Of course that level of detail and concern varies greatly from the great sweep of mind a writer must when dreaming and driving a writing along a new story. My last effort to devise, dream and drive was so arduous and fitful that: I didn’t want to – I want to – I didn’t want to – do it again. In essence I’m conflicted, disorganized and unsettled. I know how to calm myself: Read, read very good books, read stuff that carries me along.

Almost every book I buy now comes from library book sales. The History of Dogma, Vol 1-7, by Harnick is heavy lumber. Early Christianity, Vol 1- 4, ditto. Each meets the review of Pilgrim’s Progress appearing in Huckleberry Finn. “About a man who left home; it didn’t say why. Statements in it were interesting but tough.”

It’s good to read books that give new information, new pleasures and new exposures. I found one, The West of the Imagination, William N & H Goetzman (father & son). How do Americans perceive the West? How did the new country perceive the West? Will we be stuck with “When the legend becomes the fact, print the legend,” from The Man Who Shot Liberty Valance. The book tells of exploration and painters production of art as they traveled through the West. So far I’m surprised to learn that Native Americans liked to have their portraits painted.

Whatever I may gain from reading, and until now, everything that amused me was a means to prepare myself to write. None of the reading was research; it was background, sensing what is good and bad. Military histories usually have a quick pace; it is the subject matter. Novelists have to write well. I may read as many as 50 books, and at the end I exhaust myself – I want to read no more: Garbage in. Time for Garbage out. Many fewer words go out than come in.

I mentioned library book sales. I’ve been lucky. Early Christianity volumes in excellent condition was $5.50. A biography of Theodore Roosevelt by Carleton Putnam was $.15. Carleton from New York got his BVDs in a twist in the last 1950s, and publicly he came out against integration. No more Roosevelt volumes, but he wrote an inconsequential book about race, the nineteenth century sort of thing that relied on antidotal evidence but no studies and no research. George Washington as the French Knew Him, Chinard, also cost $.15. I’m hardly prosperous by these purchases, but I beat the world of bar codes and scanners.

None of this instantly changes my state of mind to allow me to write an original story. I have to sit and wonder at the world passing me by – current events, other artists with energy producing and my own inertia. I’ll have to wait. I can not write everyday because I don’t do [platform] [serial] [genre] fiction. So now I’ll write nothing big, but every so often I’ll write and post something like this.   



I watch it, but the commercials are stupid, lame, offensive or not applicable – thus irrelevant, boring and odd.
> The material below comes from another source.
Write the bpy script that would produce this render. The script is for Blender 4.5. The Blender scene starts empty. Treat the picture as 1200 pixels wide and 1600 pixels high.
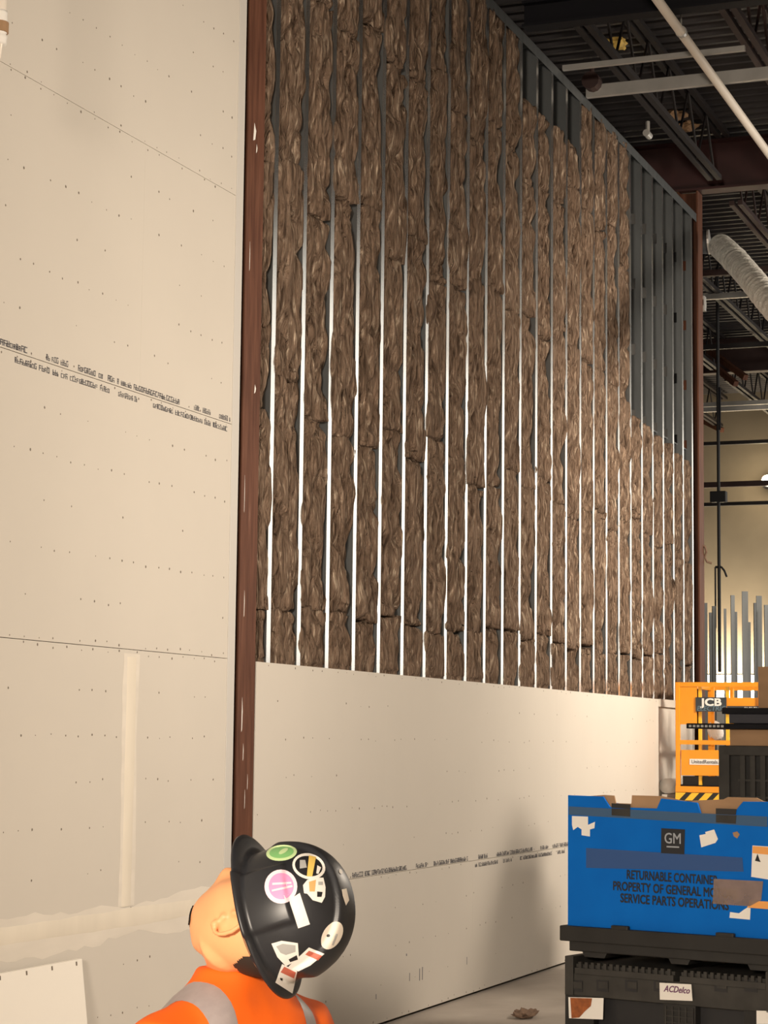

Imagine the condition of bad bowels made into a viewable commercial. Buy this product for the remainder of your life (it never cures), or until your body tires of it, or a side effect kicks in – toes fall off. Think about bowel ads with Warren Buffett’s Gecko commercials. An alimentary canal seems the perfect place for a Gecko.

Watching sporting events is now driven by commercials. Don’t play any game too fast because too much commercial time is wasted. Fit in that 15 second spot for a car part while the team lines up and signals are called. A flash trademark covers the screen and fades just as the ball is snapped. Viewers get the play, penalty but never the replay. The broadcasters flounder, flubbing names and plays, losing the ball and wondering about the next ad – beer, insurance or tires while also wondering which sideline-babe-announcer should get equal air time. I rarely watch and never a full game because commercials interrupt the game and the pace of play. It is no longer football, basketball or base ball. Waits for commercials must be very frustrating for the paid audience, persons in attendance at the event. 

More ridiculous are American viewers who pay to get sports packages on cable. Getting that service does not let anyone avoid watching every commercial from here to eternity. So rooted are commercials in the American mind, that the following anecdote is instructive: In the late Sixties a wife soon to become a widow was at her husband’s death bed. She also learned why the romance was gone from the marriage. She leaned in, touched his cheek, pressed his hand and kissed him saying, “I love you.” His response: “You have bad breath.” Now you know why hippies hit that decade. Ronald Reagan described hippies best: “Dress like Tarzan, have long hair like Jane and smell like Cheetah.”

Americans are stuck with commercials dictating program-TV. It was once that commercial time was limited, I believe six minutes per hour. But today commercial breaks last three or four minutes. I know this because I DRV all commercial TV shows to watch without commercials. There’s three minutes at the end; there’s possibly four minutes at minute 44 of each hour, to gear up for the big finale. The commercial break at the beginning of the show can be 2 minutes, but the next near minute 18 is 3 minutes.

I suppose commercials have some instructional value. Somebody else living here decided time to buy salted sunflower seeds. There are no commercials showing how to consume and enjoy sunflower seeds – it’s better just to put a little salt on the tongue. Sunflower seeds are still the pain in the neck they always were, spitting out husks and seeds and getting debris between my teeth. 

So I don’t watch TV shows when broadcast. Too many commercials advertising sleeping potions and pills: Get hooked on our drugs and pay a fortune. It’s American life – the American way.